The Nomination and Remuneration Committee (NRC) constituted by South Indian Bank to look for the new MD and CEO has received several applications and has evaluated and shortlisted a few candidates, Chairman Salim Gangadharan said.

The search committee is evaluating the applications and has had a few rounds of interactions with the shortlisted candidates. Once finalised, the bank will then move to the second stage of reaching out to regulator as per the requirement of seeking regulatory approval four months prior to the appointment, he said in the Q4 earnings call.

Current MD and CEO Murali Ramakrishnan, whose term will end in September, said the search committee has partnered with agency Hunt Partner, and are collectively screening and processing the candidates and applications.

Q4 profit rises 23%

The private sector lender posted a net profit of ₹334 crore for Q4, up 23 per cent YoY and much higher than ₹103 crore in the previous quarter. For FY23, the profit after tax was ₹775 crore, the highest ever for the bank.

Ramakrishnan said that profitability was led by strong NII and other income growth, and excellent recoveries and lower slippages which led to lower provisioning requirements.

Net interest income (NII) for the quarter was up 35 per cent YoY and 4 per cent QoQ at ₹857 crore. NIM (net interest margin) was at 3.7 per cent for the quarter. Ramakrishnan said the bank aims to sustain these margins, pegging NIM for FY24 at 3.0-3.5 per cent.

Also read: Ujjivan SFB’s Q4 PAT up over two-fold on strong NII growth, recoveries

Advances of the bank rose 17 per cent YoY to ₹41,568 crore as of March 31, led by 39 per cent growth in corporate loans, 116 per cent in personal loans and 28 per cent in gold loans. The bank saw strong growth across sectors barring housing where there was some amount of slowdown, Ramakrishnan said, adding that the bank will look to grow the housing book in FY24 as part of the focus on retail and MSME segments.

On the corporate side too, the bank is seeing demand from good quality corporates for working capital and other facilities, he added.

While tightness in deposit accretion is expected to continue, the bank has again started accepting bulk deposits because rates are now similar to those for retail, he said. Retail deposits for the bank grew 5 per cent YoY and CASA deposits by 2 per cent.

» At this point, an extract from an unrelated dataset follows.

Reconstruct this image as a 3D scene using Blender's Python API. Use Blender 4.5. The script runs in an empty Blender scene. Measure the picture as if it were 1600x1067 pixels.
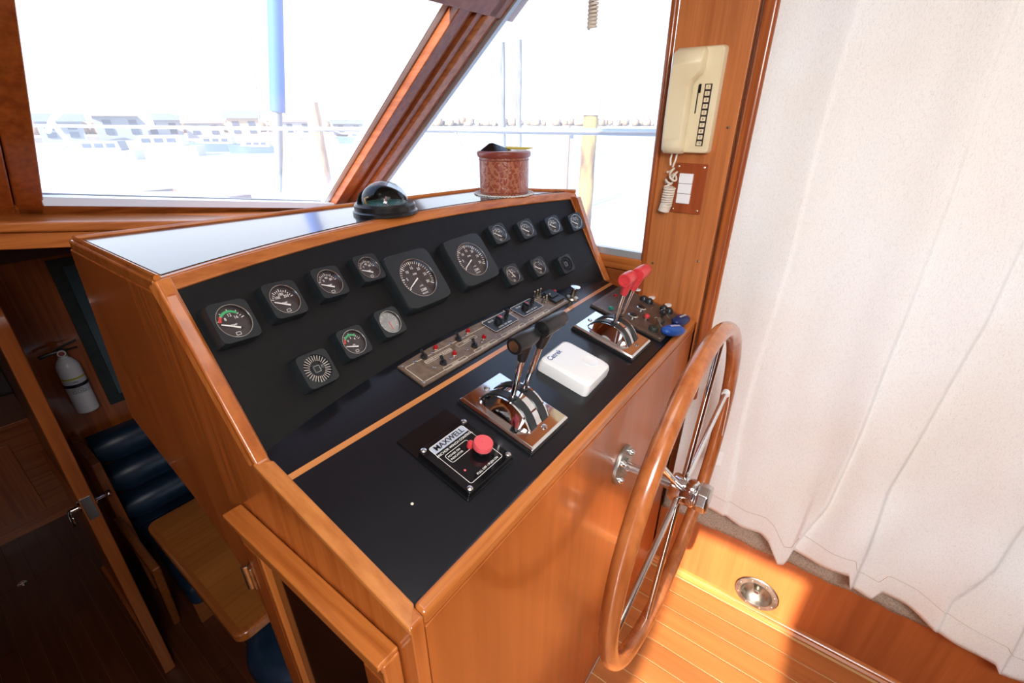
import bpy, bmesh, math, random
from math import sin, cos, tan, radians, pi, sqrt, atan2
from mathutils import Vector, Matrix
random.seed(7)
SC = bpy.context.scene
COL = SC.collection
# ------------------------------------------------------------------ camera
FPX = 711.0
PITCH, HEAD, EYE = radians(26), radians(53.8), 1.453
cam = bpy.data.objects.new('camera', bpy.data.cameras.new('camera'))
COL.objects.link(cam); SC.camera = cam
cam.data.sensor_width = 36; cam.data.lens = FPX / 1600 * 36; cam.data.clip_start = .02; cam.data.clip_end = 3000
FW = Vector((sin(HEAD) * cos(PITCH), cos(HEAD) * cos(PITCH), -sin(PITCH)))
RT = Vector((cos(HEAD), -sin(HEAD), 0)); UP = RT.cross(FW)
EYEP = Vector((0, 0, EYE))
cam.matrix_world = Matrix.Translation(EYEP) @ Matrix((RT, UP, -FW)).transposed().to_4x4()
# ------------------------------------------------------------------ exposure
vs = SC.view_settings
vs.view_transform = 'Standard'; vs.look = 'None'; vs.gamma = 1; vs.use_curve_mapping = False; vs.exposure = 0
# ------------------------------------------------------------------ sky
wd = bpy.data.worlds.new('sky'); SC.world = wd; wd.use_nodes = True
nt = wd.node_tree; nt.nodes.clear()
tc = nt.nodes.new('ShaderNodeTexCoord'); sx = nt.nodes.new('ShaderNodeSeparateXYZ'); cr = nt.nodes.new('ShaderNodeValToRGB')
bg = nt.nodes.new('ShaderNodeBackground'); wo = nt.nodes.new('ShaderNodeOutputWorld')
nt.links.new(tc.outputs['Generated'], sx.inputs[0]); nt.links.new(sx.outputs['Z'], cr.inputs[0])
nt.links.new(cr.outputs[0], bg.inputs[0]); nt.links.new(bg.outputs[0], wo.inputs[0])
cr.color_ramp.elements[0].position = 0; cr.color_ramp.elements[0].color = (.93, .96, 1, 1)
cr.color_ramp.elements[1].position = 1; cr.color_ramp.elements[1].color = (.20, .38, .85, 1)
e = cr.color_ramp.elements.new(.3); e.color = (.72, .84, 1, 1)
bg.inputs[1].default_value = 2.3
# ------------------------------------------------------------------ sun (low, from the port side, through the port door)
sun = bpy.data.objects.new('sun', bpy.data.lights.new('sun', 'SUN')); COL.objects.link(sun)
sun.data.energy = 16; sun.data.color = (1, .94, .89); sun.data.angle = radians(.8)
sd = Vector((cos(radians(28.2)), .035, -sin(radians(28.2))))
sun.rotation_euler = sd.to_track_quat('-Z', 'Y').to_euler()
# ------------------------------------------------------------------ camera flash, bounced off the ceiling
def area(name, loc, target, power, size, color=(1, 1, 1), spread=180):
    l = bpy.data.objects.new(name, bpy.data.lights.new(name, 'AREA')); COL.objects.link(l)
    l.location = loc; l.data.energy = power; l.data.size = size; l.data.color = color; l.data.spread = radians(spread)
    l.rotation_euler = (Vector(target) - Vector(loc)).to_track_quat('-Z', 'Y').to_euler()
    return l
area('bounced_flash', (-.30, -.60, 1.86), (1.05, .10, .80), 27, .6, (.97, .98, 1), 150)
area('overhead_fill', (.45, .1, 1.93), (.7, .25, .5), 2.5, .5, (1, .97, .93), 150)  # soft overhead fill with no lamp fitting behind it

# ================================================================== helpers
def V(*a): return Vector(a)
def ray(u, v): return (u - 800) / FPX * RT + (533.5 - v) / FPX * UP + FW
def PL(u, v, n, d):
    r = ray(u, v); n = Vector(n); return EYEP + r * ((d - n.dot(EYEP)) / n.dot(r))
def PX(u, v, x): return PL(u, v, (1, 0, 0), x)
def PY(u, v, y): return PL(u, v, (0, 1, 0), y)
def PZ(u, v, z): return PL(u, v, (0, 0, 1), z)
ORG = {}
def smooth(a, b_, x): x = max(0, min(1, (x-a)/(b_-a))); return x*x*(3-2*x)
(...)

The muted growth in liabilities is a deliberate strategy to balance liquidity and NIMs, because profitability is also equally important, Ramakrishnan said, adding that however the bank can’t continue to offer “fairly low rates” for long and has thus started increasing rates in some segment of deposits. CD (credit-deposit) ratio for FY24 is expected to remain at around 73-77 per cent.